Exercise material:
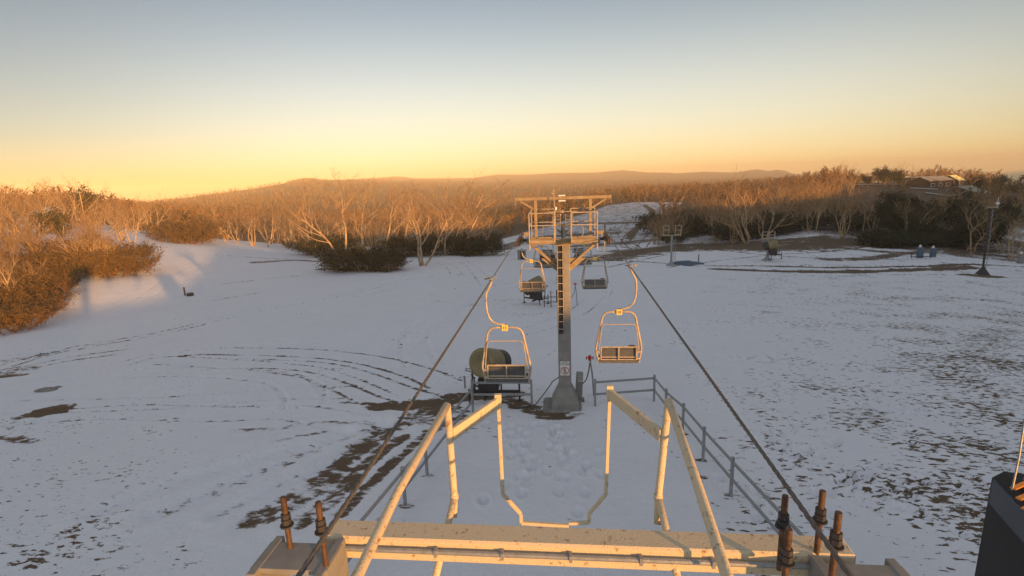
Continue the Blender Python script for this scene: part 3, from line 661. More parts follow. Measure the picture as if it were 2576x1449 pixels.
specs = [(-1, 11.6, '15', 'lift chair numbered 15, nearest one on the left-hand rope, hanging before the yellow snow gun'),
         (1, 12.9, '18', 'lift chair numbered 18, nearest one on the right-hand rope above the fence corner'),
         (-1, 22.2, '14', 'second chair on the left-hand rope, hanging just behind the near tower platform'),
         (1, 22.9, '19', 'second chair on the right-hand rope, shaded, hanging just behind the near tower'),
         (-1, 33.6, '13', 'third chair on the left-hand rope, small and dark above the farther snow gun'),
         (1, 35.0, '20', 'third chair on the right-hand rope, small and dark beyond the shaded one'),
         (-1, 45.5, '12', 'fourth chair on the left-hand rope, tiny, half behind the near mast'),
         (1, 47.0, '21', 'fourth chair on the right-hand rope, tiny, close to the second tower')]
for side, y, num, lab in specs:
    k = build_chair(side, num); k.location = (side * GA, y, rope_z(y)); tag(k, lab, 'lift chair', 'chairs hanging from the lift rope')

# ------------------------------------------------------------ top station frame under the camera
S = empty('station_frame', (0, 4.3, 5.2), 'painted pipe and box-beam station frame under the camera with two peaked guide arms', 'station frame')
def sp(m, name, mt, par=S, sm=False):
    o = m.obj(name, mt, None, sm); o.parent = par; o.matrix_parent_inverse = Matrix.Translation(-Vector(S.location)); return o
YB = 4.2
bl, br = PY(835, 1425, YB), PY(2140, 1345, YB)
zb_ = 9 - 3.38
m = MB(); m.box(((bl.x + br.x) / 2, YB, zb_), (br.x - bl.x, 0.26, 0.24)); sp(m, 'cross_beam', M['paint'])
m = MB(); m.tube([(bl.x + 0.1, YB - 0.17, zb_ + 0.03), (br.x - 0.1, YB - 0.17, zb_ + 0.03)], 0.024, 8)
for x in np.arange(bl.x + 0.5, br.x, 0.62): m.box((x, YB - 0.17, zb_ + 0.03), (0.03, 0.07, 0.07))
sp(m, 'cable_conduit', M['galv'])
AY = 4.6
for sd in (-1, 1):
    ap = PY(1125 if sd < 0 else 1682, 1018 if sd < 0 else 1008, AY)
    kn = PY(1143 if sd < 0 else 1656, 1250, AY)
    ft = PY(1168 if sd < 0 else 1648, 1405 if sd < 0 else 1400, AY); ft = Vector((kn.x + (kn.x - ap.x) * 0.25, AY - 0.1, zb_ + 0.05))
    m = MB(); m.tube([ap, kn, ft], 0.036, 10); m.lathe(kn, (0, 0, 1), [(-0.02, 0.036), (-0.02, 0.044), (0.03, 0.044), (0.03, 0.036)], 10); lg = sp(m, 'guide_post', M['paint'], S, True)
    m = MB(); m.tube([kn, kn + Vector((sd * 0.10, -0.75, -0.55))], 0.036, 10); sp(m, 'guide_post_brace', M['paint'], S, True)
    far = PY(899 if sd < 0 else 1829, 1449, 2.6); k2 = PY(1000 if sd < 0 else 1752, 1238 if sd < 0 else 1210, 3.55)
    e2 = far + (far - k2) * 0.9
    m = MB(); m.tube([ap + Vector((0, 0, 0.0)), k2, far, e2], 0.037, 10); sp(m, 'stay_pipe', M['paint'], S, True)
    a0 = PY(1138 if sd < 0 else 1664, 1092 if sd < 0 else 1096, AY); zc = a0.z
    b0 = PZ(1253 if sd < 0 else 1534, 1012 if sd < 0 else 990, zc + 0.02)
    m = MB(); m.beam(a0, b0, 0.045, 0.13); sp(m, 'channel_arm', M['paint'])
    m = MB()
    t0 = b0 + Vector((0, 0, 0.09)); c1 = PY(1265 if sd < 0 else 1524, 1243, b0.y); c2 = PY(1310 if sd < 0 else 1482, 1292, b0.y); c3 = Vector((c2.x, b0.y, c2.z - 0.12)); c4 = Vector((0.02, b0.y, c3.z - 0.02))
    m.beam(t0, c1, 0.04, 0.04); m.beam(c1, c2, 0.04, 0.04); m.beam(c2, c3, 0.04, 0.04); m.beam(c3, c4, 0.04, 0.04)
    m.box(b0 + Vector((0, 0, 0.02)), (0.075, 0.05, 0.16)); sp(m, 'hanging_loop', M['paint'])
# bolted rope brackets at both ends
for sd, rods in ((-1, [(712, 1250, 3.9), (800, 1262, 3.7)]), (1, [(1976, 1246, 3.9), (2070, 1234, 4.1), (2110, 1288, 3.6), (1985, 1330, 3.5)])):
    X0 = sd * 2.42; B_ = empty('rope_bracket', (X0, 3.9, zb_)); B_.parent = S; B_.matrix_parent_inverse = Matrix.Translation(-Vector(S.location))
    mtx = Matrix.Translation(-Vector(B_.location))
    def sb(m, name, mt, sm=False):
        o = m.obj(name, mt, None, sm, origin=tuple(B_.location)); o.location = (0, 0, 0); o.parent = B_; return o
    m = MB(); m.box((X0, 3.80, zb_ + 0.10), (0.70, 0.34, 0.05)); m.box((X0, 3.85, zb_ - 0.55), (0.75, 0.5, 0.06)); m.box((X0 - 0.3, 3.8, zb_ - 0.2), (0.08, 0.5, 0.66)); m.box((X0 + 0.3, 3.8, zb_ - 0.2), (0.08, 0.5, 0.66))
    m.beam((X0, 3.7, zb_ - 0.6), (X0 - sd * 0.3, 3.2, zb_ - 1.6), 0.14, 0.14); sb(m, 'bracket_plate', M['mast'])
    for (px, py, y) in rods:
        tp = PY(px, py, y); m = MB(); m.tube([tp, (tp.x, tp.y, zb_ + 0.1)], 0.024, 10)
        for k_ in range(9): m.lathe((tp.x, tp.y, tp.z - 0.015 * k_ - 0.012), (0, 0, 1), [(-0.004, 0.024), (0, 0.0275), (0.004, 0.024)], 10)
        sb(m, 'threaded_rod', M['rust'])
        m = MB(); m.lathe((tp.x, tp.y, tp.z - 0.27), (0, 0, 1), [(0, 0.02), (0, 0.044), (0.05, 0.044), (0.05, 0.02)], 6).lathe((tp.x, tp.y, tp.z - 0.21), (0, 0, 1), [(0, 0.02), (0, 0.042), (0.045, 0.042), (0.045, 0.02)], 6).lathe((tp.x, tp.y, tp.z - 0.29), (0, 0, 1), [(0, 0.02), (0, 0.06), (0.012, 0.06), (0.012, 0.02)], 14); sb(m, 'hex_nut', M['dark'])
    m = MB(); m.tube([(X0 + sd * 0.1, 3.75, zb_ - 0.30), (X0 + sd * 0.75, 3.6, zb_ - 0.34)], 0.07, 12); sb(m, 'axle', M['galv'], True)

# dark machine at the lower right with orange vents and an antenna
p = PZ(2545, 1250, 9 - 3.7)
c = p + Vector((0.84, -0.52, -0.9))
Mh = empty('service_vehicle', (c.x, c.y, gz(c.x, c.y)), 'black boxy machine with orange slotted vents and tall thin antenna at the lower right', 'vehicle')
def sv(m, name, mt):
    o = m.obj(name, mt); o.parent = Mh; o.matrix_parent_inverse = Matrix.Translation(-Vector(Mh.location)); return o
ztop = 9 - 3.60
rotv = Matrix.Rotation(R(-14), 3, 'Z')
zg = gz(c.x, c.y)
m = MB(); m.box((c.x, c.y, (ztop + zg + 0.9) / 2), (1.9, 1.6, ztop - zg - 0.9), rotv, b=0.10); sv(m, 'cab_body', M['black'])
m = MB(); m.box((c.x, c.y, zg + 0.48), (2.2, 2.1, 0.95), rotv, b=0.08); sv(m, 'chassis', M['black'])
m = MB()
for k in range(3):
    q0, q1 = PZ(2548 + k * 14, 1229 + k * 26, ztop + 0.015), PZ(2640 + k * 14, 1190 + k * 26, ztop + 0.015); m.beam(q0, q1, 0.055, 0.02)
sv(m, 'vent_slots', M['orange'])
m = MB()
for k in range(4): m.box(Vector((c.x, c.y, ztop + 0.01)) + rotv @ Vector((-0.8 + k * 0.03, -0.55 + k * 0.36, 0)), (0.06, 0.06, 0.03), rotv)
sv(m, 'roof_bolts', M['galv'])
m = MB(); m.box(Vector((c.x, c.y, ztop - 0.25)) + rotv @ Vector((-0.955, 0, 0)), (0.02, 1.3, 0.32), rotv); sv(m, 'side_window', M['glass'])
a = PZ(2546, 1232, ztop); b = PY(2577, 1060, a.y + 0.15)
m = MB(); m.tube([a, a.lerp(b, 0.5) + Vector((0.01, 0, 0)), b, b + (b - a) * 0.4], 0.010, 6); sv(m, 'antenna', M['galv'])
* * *
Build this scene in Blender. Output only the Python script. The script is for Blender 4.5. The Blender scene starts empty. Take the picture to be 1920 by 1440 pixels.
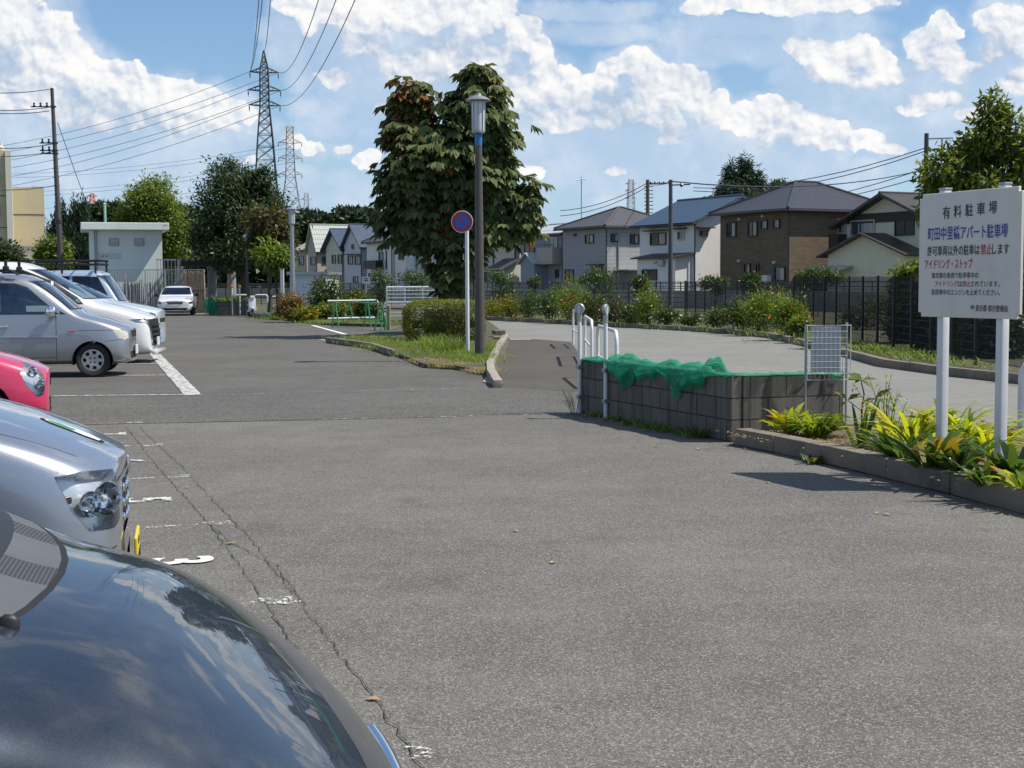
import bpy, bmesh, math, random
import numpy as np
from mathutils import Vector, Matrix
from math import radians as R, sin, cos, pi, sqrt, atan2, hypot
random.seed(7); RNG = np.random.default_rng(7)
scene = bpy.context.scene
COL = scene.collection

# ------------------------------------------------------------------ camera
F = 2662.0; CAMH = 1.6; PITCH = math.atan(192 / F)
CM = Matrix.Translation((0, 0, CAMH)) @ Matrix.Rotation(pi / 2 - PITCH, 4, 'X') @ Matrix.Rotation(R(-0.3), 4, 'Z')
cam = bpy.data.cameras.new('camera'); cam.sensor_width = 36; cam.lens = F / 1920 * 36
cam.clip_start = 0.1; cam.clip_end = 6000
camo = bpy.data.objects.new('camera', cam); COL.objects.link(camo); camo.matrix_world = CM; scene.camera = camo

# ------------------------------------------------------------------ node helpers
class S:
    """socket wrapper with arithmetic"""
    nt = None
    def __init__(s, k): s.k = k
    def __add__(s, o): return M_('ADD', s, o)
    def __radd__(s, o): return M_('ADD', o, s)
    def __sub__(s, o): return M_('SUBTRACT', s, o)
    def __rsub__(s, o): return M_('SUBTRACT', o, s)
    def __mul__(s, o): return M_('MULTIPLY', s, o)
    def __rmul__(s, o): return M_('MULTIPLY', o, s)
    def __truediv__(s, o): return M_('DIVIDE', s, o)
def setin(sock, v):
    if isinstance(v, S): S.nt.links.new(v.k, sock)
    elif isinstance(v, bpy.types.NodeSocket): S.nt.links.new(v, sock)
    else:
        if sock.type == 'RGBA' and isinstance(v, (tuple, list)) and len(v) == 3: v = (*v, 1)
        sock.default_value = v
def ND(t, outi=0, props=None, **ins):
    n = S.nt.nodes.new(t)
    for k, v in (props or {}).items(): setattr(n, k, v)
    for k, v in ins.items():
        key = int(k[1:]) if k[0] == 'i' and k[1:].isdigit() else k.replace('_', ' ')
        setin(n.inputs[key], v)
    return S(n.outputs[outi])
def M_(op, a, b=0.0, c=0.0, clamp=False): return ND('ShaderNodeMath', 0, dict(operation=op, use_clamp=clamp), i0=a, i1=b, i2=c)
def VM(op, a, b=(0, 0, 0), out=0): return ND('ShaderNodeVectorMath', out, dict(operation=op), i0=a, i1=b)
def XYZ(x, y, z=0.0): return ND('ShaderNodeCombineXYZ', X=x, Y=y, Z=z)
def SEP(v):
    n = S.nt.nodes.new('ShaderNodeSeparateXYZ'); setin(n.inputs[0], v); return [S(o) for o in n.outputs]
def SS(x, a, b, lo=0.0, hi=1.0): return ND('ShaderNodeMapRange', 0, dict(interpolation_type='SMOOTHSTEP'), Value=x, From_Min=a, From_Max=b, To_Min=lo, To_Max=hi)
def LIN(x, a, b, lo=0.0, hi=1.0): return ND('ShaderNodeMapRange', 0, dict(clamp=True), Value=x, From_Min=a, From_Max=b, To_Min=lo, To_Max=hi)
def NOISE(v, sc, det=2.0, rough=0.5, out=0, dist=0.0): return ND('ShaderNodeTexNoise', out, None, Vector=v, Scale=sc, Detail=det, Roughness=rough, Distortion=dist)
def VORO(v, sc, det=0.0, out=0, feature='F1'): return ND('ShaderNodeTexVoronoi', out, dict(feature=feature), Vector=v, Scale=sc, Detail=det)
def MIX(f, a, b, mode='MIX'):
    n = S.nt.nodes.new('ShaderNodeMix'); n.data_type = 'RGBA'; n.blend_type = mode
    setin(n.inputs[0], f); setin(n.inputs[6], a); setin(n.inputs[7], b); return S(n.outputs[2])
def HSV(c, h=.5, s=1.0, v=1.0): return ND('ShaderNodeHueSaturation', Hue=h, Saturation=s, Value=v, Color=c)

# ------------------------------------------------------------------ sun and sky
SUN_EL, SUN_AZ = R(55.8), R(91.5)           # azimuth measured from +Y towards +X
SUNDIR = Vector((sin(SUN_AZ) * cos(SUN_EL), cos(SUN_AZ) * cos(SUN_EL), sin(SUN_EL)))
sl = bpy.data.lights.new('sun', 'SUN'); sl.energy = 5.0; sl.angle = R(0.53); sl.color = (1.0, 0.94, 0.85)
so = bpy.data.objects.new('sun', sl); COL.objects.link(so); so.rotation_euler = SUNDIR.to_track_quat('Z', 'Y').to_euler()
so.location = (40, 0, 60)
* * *
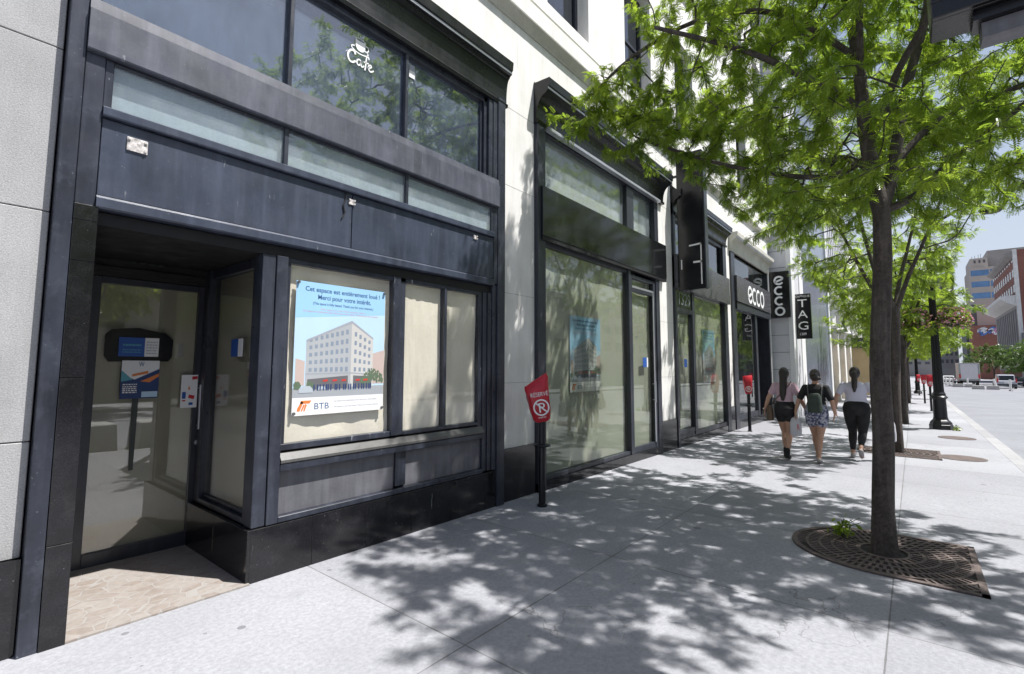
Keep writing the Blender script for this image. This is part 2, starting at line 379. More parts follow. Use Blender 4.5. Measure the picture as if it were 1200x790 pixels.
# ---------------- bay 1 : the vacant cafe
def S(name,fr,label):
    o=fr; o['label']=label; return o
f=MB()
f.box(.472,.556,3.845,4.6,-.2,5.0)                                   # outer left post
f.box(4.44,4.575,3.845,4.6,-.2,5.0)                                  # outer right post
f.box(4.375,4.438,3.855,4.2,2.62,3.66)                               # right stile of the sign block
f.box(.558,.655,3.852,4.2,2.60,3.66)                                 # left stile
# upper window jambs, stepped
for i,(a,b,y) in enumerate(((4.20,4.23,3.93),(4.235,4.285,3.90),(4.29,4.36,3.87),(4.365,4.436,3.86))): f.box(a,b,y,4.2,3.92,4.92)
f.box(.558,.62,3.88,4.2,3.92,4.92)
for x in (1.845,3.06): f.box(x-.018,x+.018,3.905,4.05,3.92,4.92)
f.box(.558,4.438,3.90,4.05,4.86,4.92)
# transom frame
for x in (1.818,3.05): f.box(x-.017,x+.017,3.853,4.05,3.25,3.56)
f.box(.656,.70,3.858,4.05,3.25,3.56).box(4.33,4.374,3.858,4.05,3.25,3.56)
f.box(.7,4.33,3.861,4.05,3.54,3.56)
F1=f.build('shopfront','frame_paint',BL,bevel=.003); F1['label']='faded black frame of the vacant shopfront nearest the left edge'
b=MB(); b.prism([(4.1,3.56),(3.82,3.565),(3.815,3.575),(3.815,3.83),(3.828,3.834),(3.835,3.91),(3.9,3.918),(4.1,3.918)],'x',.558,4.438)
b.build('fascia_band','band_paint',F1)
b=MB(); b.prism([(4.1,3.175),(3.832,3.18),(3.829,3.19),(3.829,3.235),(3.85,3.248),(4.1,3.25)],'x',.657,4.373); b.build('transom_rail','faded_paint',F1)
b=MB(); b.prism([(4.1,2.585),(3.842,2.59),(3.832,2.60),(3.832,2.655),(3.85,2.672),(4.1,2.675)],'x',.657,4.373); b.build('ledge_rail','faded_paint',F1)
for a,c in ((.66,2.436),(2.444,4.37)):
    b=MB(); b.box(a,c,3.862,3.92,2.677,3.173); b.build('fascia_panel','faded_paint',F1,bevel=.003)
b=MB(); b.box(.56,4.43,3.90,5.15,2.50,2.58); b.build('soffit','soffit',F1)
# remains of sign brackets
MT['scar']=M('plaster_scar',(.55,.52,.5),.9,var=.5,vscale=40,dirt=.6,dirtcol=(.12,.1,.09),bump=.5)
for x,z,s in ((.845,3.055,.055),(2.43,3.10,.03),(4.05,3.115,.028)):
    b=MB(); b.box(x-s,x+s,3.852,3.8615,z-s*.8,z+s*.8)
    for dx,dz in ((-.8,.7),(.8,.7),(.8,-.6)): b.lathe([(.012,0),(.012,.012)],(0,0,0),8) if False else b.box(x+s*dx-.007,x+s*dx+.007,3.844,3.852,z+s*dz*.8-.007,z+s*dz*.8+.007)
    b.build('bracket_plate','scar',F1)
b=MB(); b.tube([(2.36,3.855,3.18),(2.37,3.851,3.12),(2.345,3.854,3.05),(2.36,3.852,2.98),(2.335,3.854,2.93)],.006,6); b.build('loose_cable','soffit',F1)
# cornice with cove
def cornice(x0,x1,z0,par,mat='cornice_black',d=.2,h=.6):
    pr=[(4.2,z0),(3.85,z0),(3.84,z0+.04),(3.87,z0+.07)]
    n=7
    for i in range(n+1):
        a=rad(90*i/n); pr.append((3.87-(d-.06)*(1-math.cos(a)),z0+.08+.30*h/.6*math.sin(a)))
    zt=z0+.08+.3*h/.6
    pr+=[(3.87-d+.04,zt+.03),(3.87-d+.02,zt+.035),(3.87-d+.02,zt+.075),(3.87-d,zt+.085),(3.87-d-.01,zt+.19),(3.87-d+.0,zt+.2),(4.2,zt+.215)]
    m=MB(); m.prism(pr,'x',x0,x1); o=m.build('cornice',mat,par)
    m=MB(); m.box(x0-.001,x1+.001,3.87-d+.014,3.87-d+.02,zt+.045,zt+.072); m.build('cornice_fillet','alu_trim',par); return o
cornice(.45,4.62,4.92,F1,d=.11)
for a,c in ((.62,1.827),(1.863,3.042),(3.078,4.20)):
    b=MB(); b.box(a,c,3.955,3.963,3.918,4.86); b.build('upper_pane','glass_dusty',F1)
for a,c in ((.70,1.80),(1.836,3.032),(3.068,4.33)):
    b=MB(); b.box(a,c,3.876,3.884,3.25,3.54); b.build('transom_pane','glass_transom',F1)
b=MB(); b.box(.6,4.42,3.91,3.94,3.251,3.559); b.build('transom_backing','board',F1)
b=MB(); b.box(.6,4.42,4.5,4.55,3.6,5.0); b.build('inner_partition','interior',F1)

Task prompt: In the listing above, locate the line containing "Continue the Blender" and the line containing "k = build_chair(side, num);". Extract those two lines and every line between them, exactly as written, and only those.

Written answer:
Continue the Blender Python script for this scene: part 3, from line 661. More parts follow. Measure the picture as if it were 2576x1449 pixels.
specs = [(-1, 11.6, '15', 'lift chair numbered 15, nearest one on the left-hand rope, hanging before the yellow snow gun'),
         (1, 12.9, '18', 'lift chair numbered 18, nearest one on the right-hand rope above the fence corner'),
         (-1, 22.2, '14', 'second chair on the left-hand rope, hanging just behind the near tower platform'),
         (1, 22.9, '19', 'second chair on the right-hand rope, shaded, hanging just behind the near tower'),
         (-1, 33.6, '13', 'third chair on the left-hand rope, small and dark above the farther snow gun'),
         (1, 35.0, '20', 'third chair on the right-hand rope, small and dark beyond the shaded one'),
         (-1, 45.5, '12', 'fourth chair on the left-hand rope, tiny, half behind the near mast'),
         (1, 47.0, '21', 'fourth chair on the right-hand rope, tiny, close to the second tower')]
for side, y, num, lab in specs:
    k = build_chair(side, num); k.location = (side * GA, y, rope_z(y)); tag(k, lab, 'lift chair', 'chairs hanging from the lift rope')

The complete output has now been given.